The deal is pivotal to the future of both the ITGI and Nabucco projects. Elio Ruggeri, head of gas infrastructure at Edison, recently said that if Azerbaijan were to sell its gas to Russia instead, Europeans "should say goodbye" to the Southern gas corridor, which is designed to decrease the Union's dependence on Russian gas.

Turkish daily Zaman writes that Erdoğan's visit to Baku will also address difficult issues such as the 'frozen conflict' of Nagorno Karabakh, in which Ankara is siding with Azerbaijan against Armenia. Erdoğan said Turkey would never open its border with Armenia unless there were a notable breakthrough in the Nagorno-Karabakh problem.

The leaders are also expected to take decisions on lifting the visa requirement between the two countries.

A monument in Baku to the founder of modern Turkey, Mustafa Kemal Ataturk, will be inaugurated during Erdoğan's visit, the local press writes.

Background: 

Up to now, two competing planned gas pipelines, Nabucco and South Stream, have had similar timeframes for beginning and completing construction.

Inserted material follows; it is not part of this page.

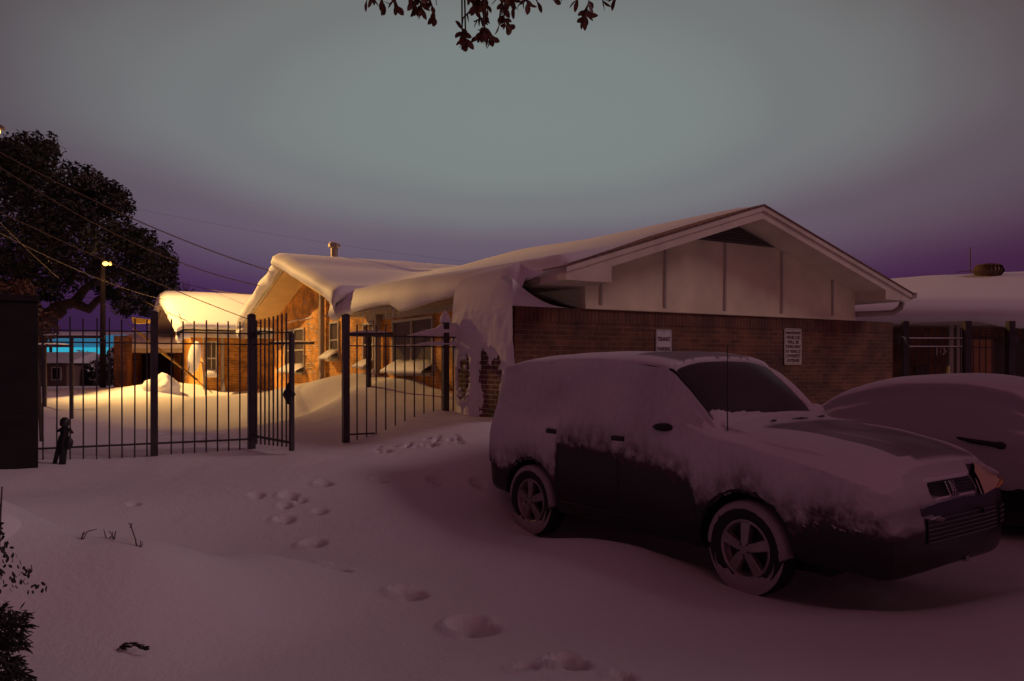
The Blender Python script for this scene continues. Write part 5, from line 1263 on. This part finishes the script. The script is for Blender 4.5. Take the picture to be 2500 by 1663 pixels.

South Stream is a planned natural gas pipeline bypassing Ukraine, running under the Black Sea to Bulgaria, with one branch going to Greece and Italy, and another one to Romania, Serbia, Hungary, Slovenia and Austria. Russia recently announced that it would more than double its planned capacity from 31 billion cubic metres per year (bcm/y) to 63 bcm/y (EurActiv 18/05/09 and EurActiv 25/05/09).

The key partner for Gazprom in the South Stream project is Italy’s largest energy company ENI (EurActiv 18/05/09).

Another pipeline in the project phase, Nabucco, does not enjoy the favour of Russian state monopoly Gazprom. It widely resembles South Stream, but is intended to diversify the EU's pool of supplier countries, bringing gas to Europe from the Caucasus and the Middle East to a gas hub in Austria, via Turkey, Bulgaria and Romania.

The Nabucco consortium comprises leading European energy companies: OMV of Austria, MOL of Hungary, RWE of Germany, Bulgargaz of Bulgaria, Transgaz of Romania and Botas of Turkey. But three consortium members - OMV, MOL and Bulgargaz - have already signed up to Gazprom's South Stream pipeline, raising questions about potential conflicts of interest and indeed their commitment to Nabucco.